_Exercise directions:_ Copy from the first line below down to and including the line with "COL = S.collection". Skip the pictures.

_Data:_
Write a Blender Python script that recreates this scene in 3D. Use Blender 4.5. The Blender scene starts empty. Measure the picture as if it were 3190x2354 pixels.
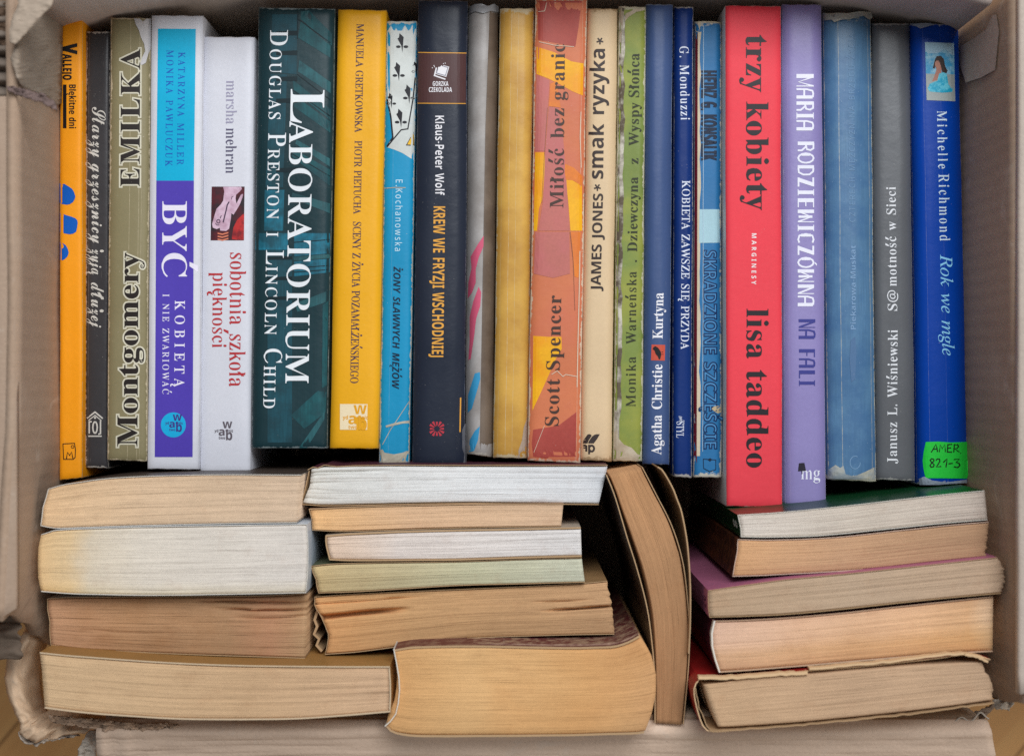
import bpy, bmesh, math, random, os
from mathutils import Vector, noise as mnoise
from mathutils.geometry import tessellate_polygon

random.seed(7)
S = bpy.context.scene
COL = S.collection

# ------------------------------------------------------------------ camera, light, exposure
CZ = 0.814                       # camera height above the floor (m)
FZ = 0.150                       # height of the spines, where the lens is focused
K = 36.0 / 50.0 / 3190.0         # metres per photo pixel per metre of distance
cam = bpy.data.objects.new('camera', bpy.data.cameras.new('camera'))
COL.objects.link(cam)
cam.location = (0, 0, CZ)
cam.data.lens = 50
cam.data.sensor_width = 36
cam.data.sensor_fit = 'HORIZONTAL'
cam.data.clip_start = 0.01
cam.data.clip_end = 50
cam.data.dof.use_dof = True
cam.data.dof.focus_distance = CZ - FZ
cam.data.dof.aperture_fstop = 4.5
S.camera = cam

W = bpy.data.worlds.new('World')
S.world = W
W.use_nodes = True
W.node_tree.nodes['Background'].inputs[0].default_value = (0.95, 0.965, 1.0, 1)
W.node_tree.nodes['Background'].inputs[1].default_value = 0.20


def area(name, loc, target, size, power, col):
    l = bpy.data.lights.new(name, 'AREA')
    l.shape = 'RECTANGLE'
    l.size, l.size_y = size
    l.energy = power
    l.color = col
    o = bpy.data.objects.new(name, l)
    COL.objects.link(o)
    o.location = loc
    o.rotation_euler = (Vector(target) - Vector(loc)).to_track_quat('-Z', 'Y').to_euler()
    return o


area('window_light', (0.28, 0.92, 1.66), (0, 0.05, 0.12), (1.2, 0.9), 35, (0.95, 0.98, 1.0))
area('room_light', (1.35, -0.75, 1.0), (0.1, -0.05, 0.1), (0.9, 0.9), 7, (1.0, 0.92, 0.82))
S.view_settings.view_transform = 'Standard'
S.view_settings.look = 'None'
S.view_settings.exposure = 0.0
S.view_settings.gamma = 1.0
S.view_settings.use_curve_mapping = False
S.render.engine = 'CYCLES'
S.cycles.use_denoising = False
S.cycles.max_bounces = 8
S.cycles.diffuse_bounces = 5


# ------------------------------------------------------------------ helpers
def lin(c):
    return tuple(((x / 255) / 12.92 if x / 255 <= 0.04045 else ((x / 255 + 0.055) / 1.055) ** 2.4) for x in c[:3]) + (1.0,)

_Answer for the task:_
Write a Blender Python script that recreates this scene in 3D. Use Blender 4.5. The Blender scene starts empty. Measure the picture as if it were 3190x2354 pixels.
import bpy, bmesh, math, random, os
from mathutils import Vector, noise as mnoise
from mathutils.geometry import tessellate_polygon

random.seed(7)
S = bpy.context.scene
COL = S.collection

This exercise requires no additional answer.